Exercise directions: Exactly repeat the material, dropping every picture from the copy.

Given data:
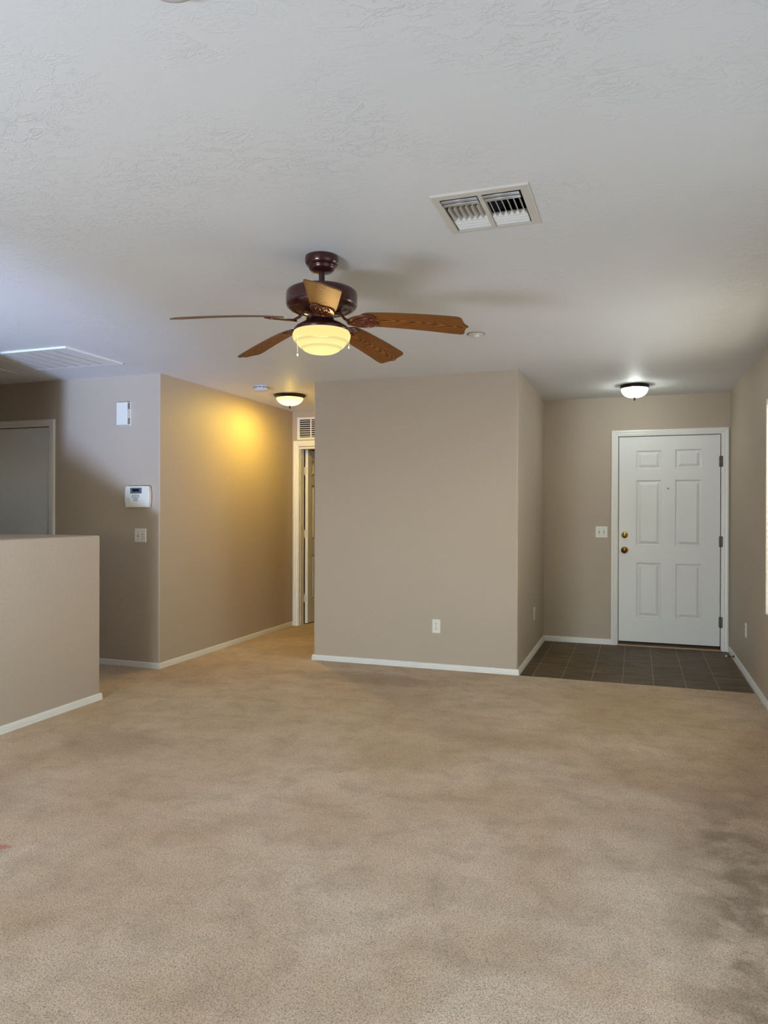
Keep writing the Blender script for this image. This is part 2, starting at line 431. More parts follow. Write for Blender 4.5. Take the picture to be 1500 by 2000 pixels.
WY0, WY1, WZ0, WZ1 = 4.02, 5.535, .61, 2.08
W2 = (1.1, 2.7, .55, 2.08)                                # clear window beside the viewer
mb = MB(); grid_slab(mb, YR, YD + .13, -.05, H + .05, [(WY0, WY1, WZ0, WZ1), W2], lambda a, b, c, d: mb.box(XD, XD + .15, a, b, c, d))
struct(mb.build('wall_right', M['wall'], bevel=.008, bseg=3, edges=lambda e: all(v.co.x < XD + .001 and WZ0 - .01 < v.co.z < WZ1 + .01 and WY0 - .01 < v.co.y < WY1 + .01 for v in e.verts)), 'taupe wall along the right side with the blinded window', 'wall')
PX0, PX1, PZ1 = -3.0, -.8, 2.03
mb = MB(); grid_slab(mb, XL, XD, -.05, H + .05, [(PX0, PX1, -.05, PZ1)], lambda a, b, c, d: mb.box(a, b, YR - .15, YR, c, d))
struct(mb.build('wall_rear', M['wall']), 'taupe rear wall around the patio door', 'wall')
W3 = (3.6, 4.15, 1.5, 2.0)                                # unseen small window, added to lighten the flat door
mb = MB(); grid_slab(mb, YR, 9.5, -.05, H + .05, [W3], lambda a, b, c, d: mb.box(XL - .15, XL, a, b, c, d))
struct(mb.build('wall_left', M['wall']), 'taupe wall at the far left', 'wall')
mb = MB(); mb.box(XL, -4.06, 3.2, 3.32, HH - .02, H + .05)  # unseen wall placed to cut the patio light at the left
struct(mb.build('wall_blocker', M['wall']), 'unseen short taupe wall blocking light above the partition, left of the picture', 'wall')
mb = MB(); mb.box(XL, -2.2, 9.3, 9.45, -.05, H + .05); mb.box(-2.6, -2.45, 7.61, 9.3, -.05, H + .05)
struct(mb.build('wall_bedroom', M['wall']), 'unlit wall of the room beyond the open hall door', 'wall')
mb = MB(); mb.box(XL, XH, .2, YH, -.05, HH)
struct(mb.build('wall_half', M['wall'], bevel=.010, bseg=4, edges=lambda e: e.verts[0].co.z > .5 or abs(e.verts[0].co.x - XH) < .01), 'half-height taupe partition at the left', 'wall')

# baseboards
PROF = [(0, 0), (.013, 0), (.013, .020), (.0105, .022), (.0105, .025), (.013, .027), (.0125, .034), (.0095, .036), (.0095, .039), (.0115, .041), (.010, .048), (.006, .053), (0, .054)]
def sweep(path, prof, zoff=TZ):
    mb = MB(); P = [Vector((x, y, 0)) for x, y in path]; n = len(P); m = len(prof); vs = []
    for i, q in enumerate(P):
        ds = []
        if i > 0: ds.append((q - P[i - 1]).normalized())
        if i < n - 1: ds.append((P[i + 1] - q).normalized())
        ns = [Vector((d.y, -d.x, 0)) for d in ds]
        off = ns[0] if len(ns) == 1 else (ns[0] + ns[1]) / (1 + ns[0].dot(ns[1]))
        for a, z in prof: vs.append(q + off * a + Vector((0, 0, z + zoff)))
    fs = []
    for i in range(n - 1):
        for t in range(m):
            u = (t + 1) % m; fs.append((i * m + t, i * m + u, (i + 1) * m + u, (i + 1) * m + t))
    fs.append(tuple(range(m))); fs.append(tuple((n - 1) * m + t for t in range(m))[::-1])
    return mb.add(vs, fs)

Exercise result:
Keep writing the Blender script for this image. This is part 2, starting at line 431. More parts follow. Write for Blender 4.5. Take the picture to be 1500 by 2000 pixels.
WY0, WY1, WZ0, WZ1 = 4.02, 5.535, .61, 2.08
W2 = (1.1, 2.7, .55, 2.08)                                # clear window beside the viewer
mb = MB(); grid_slab(mb, YR, YD + .13, -.05, H + .05, [(WY0, WY1, WZ0, WZ1), W2], lambda a, b, c, d: mb.box(XD, XD + .15, a, b, c, d))
struct(mb.build('wall_right', M['wall'], bevel=.008, bseg=3, edges=lambda e: all(v.co.x < XD + .001 and WZ0 - .01 < v.co.z < WZ1 + .01 and WY0 - .01 < v.co.y < WY1 + .01 for v in e.verts)), 'taupe wall along the right side with the blinded window', 'wall')
PX0, PX1, PZ1 = -3.0, -.8, 2.03
mb = MB(); grid_slab(mb, XL, XD, -.05, H + .05, [(PX0, PX1, -.05, PZ1)], lambda a, b, c, d: mb.box(a, b, YR - .15, YR, c, d))
struct(mb.build('wall_rear', M['wall']), 'taupe rear wall around the patio door', 'wall')
W3 = (3.6, 4.15, 1.5, 2.0)                                # unseen small window, added to lighten the flat door
mb = MB(); grid_slab(mb, YR, 9.5, -.05, H + .05, [W3], lambda a, b, c, d: mb.box(XL - .15, XL, a, b, c, d))
struct(mb.build('wall_left', M['wall']), 'taupe wall at the far left', 'wall')
mb = MB(); mb.box(XL, -4.06, 3.2, 3.32, HH - .02, H + .05)  # unseen wall placed to cut the patio light at the left
struct(mb.build('wall_blocker', M['wall']), 'unseen short taupe wall blocking light above the partition, left of the picture', 'wall')
mb = MB(); mb.box(XL, -2.2, 9.3, 9.45, -.05, H + .05); mb.box(-2.6, -2.45, 7.61, 9.3, -.05, H + .05)
struct(mb.build('wall_bedroom', M['wall']), 'unlit wall of the room beyond the open hall door', 'wall')
mb = MB(); mb.box(XL, XH, .2, YH, -.05, HH)
struct(mb.build('wall_half', M['wall'], bevel=.010, bseg=4, edges=lambda e: e.verts[0].co.z > .5 or abs(e.verts[0].co.x - XH) < .01), 'half-height taupe partition at the left', 'wall')

# baseboards
PROF = [(0, 0), (.013, 0), (.013, .020), (.0105, .022), (.0105, .025), (.013, .027), (.0125, .034), (.0095, .036), (.0095, .039), (.0115, .041), (.010, .048), (.006, .053), (0, .054)]
def sweep(path, prof, zoff=TZ):
    mb = MB(); P = [Vector((x, y, 0)) for x, y in path]; n = len(P); m = len(prof); vs = []
    for i, q in enumerate(P):
        ds = []
        if i > 0: ds.append((q - P[i - 1]).normalized())
        if i < n - 1: ds.append((P[i + 1] - q).normalized())
        ns = [Vector((d.y, -d.x, 0)) for d in ds]
        off = ns[0] if len(ns) == 1 else (ns[0] + ns[1]) / (1 + ns[0].dot(ns[1]))
        for a, z in prof: vs.append(q + off * a + Vector((0, 0, z + zoff)))
    fs = []
    for i in range(n - 1):
        for t in range(m):
            u = (t + 1) % m; fs.append((i * m + t, i * m + u, (i + 1) * m + u, (i + 1) * m + t))
    fs.append(tuple(range(m))); fs.append(tuple((n - 1) * m + t for t in range(m))[::-1])
    return mb.add(vs, fs)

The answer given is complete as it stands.